Detecting inadvertent use of integer division
Don
nospam at nospam.com
Tue Dec 15 11:41:10 PST 2009
Bob Jones wrote:
> "Don" <nospam at nospam.com> wrote in message
> news:hg7gbm$1vln$1 at digitalmars.com...
>> Bob Jones wrote:
>>> "Don" <nospam at nospam.com> wrote in message
>>> news:hg5nkk$1n37$1 at digitalmars.com...
>>>> bearophile wrote:
>>>>> Don:
>>>>>>> In Pascal too (and OCaML, but the situation is different) they are
>>>>>>> separated. I think here having two operators is better,
>>>>>> Why?
>>>>> You are intelligent and expert so you must know my answer, so I fear
>>>>> yours is a trick question :-)
>>>> No, it's not a trick question. You've used Python extensively, I
>>>> haven't.
>>>>
>>>>> Two operators allow to reduce the need for casts (and
>>>>> rounding/truncation), and are more explicit, allowing the code to
>>>>> express its meaning better to people that come after the original
>>>>> programmer.
>>>> OK. I'm trying to get most of the benefits without needing an extra
>>>> operator.
>>> Having made the switch from Delphi to C++ a few years ago I ran into this
>>> alot. I dislike that I have to litter my arithmetic expresions with casts
>>> in order to get the division operator to do what I want it to.
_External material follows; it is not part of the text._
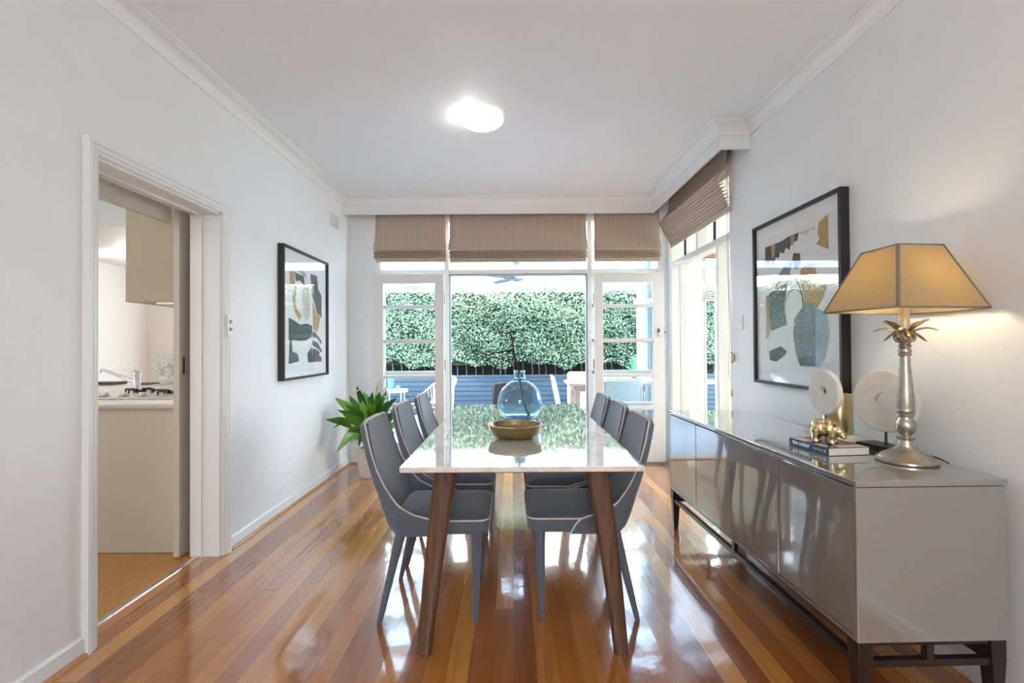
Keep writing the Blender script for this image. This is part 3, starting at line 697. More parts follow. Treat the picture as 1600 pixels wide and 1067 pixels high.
m = MB(); o_ = Matrix.Translation((1.51, 1.958, 0)) @ Matrix.Rotation(.25, 4, 'Z')
x_ = [tuple(o_ @ Vector((a, b_, c_))) for c_ in (Z0, Z0+.022) for a, b_ in ((-.05, -.078), (.045, -.078), (.045, .078), (-.05, .078))]
m.hexa(x_[:4], x_[4:]); m.build('base', M_espresso, t2, bevel=.002)
m = MB(); m.tube([(1.518, 1.955, Z0+.02), (1.518, 1.955, .850)], .0045, 8); m.build('rod', M_black, t2)
m = MB(); ring(m, (1.518, 1.955, .968), .125, .036, .012, .36); m.build('ring', M_stone, t2)

# ------------------------------------------------------------------ table lamp
LX, LY = 1.437, 1.757
LP = thing('table_lamp', 'pewter palm-leaf table lamp with a tapered square linen shade on the sideboard', 'lamp', (LX, LY, Z0))
m = MB(); m.lathe([(0,Z0),(.090,Z0),(.093,.774),(.093,.780),(.088,.785),(.084,.786),(.080,.792),(.066,.802),(.048,.811),(.034,.820),(.030,.827),(0,.827)], (LX, LY, 0), 56); m.build('base', M_pewter, LP)
st = [(0,.826),(.027,.826),(.023,.842),(.021,.850),(.028,.854),(.029,.859),(.021,.863),(.018,.868),(.024,.878),(.030,.892),(.031,.905),(.027,.918),(.020,.930),(.020,.934),(.026,.938),(.027,.943),(.024,.946),(.026,.951),(.028,.956),(.0265,.961),(.027,.966),(.026,1.0),(.022,1.06),(.017,1.12),(.0155,1.155),(.020,1.158),(.021,1.164),(.016,1.168),(.021,1.172),(.021,1.179),(.016,1.183),(.020,1.188),(.021,1.194),(.016,1.200),(0,1.200)]
m = MB(); m.lathe(st, (LX, LY, 0), 40); m.build('stem', M_pewter, LP)
m = MB(); m.lathe([(0,1.199),(.016,1.201),(.028,1.212),(.0325,1.228),(.030,1.243),(.020,1.254),(0,1.256)], (LX, LY, 0), 24)
for k in range(60):
    a = k*2.39996; h = 1.208+.038*k/60; r_ = float(np.interp(h, [1.2,1.212,1.228,1.245], [.016,.028,.0325,.029])); m.ball((LX+r_*cos(a), LY+r_*sin(a), h), .0035, 6)
m.build('seed_pod', M_pewter, LP)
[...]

And I
>>> suspect all of those who are used to having seperate intdiv & fltdiv
>>> operators will agree.
>> Your arithmetic expressions would only become "littered with casts" if you
>> regularly use integer division inside floating-point expressions.
>> Personally, I cannot recall *ever* having intentionally used integer
>> division inside a floating point expression. (I've seen inadvertent uses
>> of it, plenty of times).
>
> I grepped around 60 instances of
>
> double y = a / double(b);
>
> In my last project. That's what I'm talking about. Where you have to cast
> either top or bottom to float in order to get the division operator to do
> float division of two int operands.
OK, I misunderstood you. You're completely right. At least my proposal
won't let them slip through silently. I don't think we can do anything
else without silently breaking C compatibility.
> There's also the (perhaps MSVC specific) issue that I have to cast doubles
> to floats to get rid of the loss of precision warning message. It's a usuful
> warning on ints, but for floats it's completely redundant imo.
>
>
>>> The fact that adding a specific intdiv operator would not only avoid more
>>> casting, but remove the the need for casting in a lot of existing cases
>> I bet there are negligible cases where casting is required.
>
> I didnt find any instances of an expresion containg intdiv being assigned to
> a float, so yeah, that is rare. But not the case where you have two ints and
> want the actual division done in float.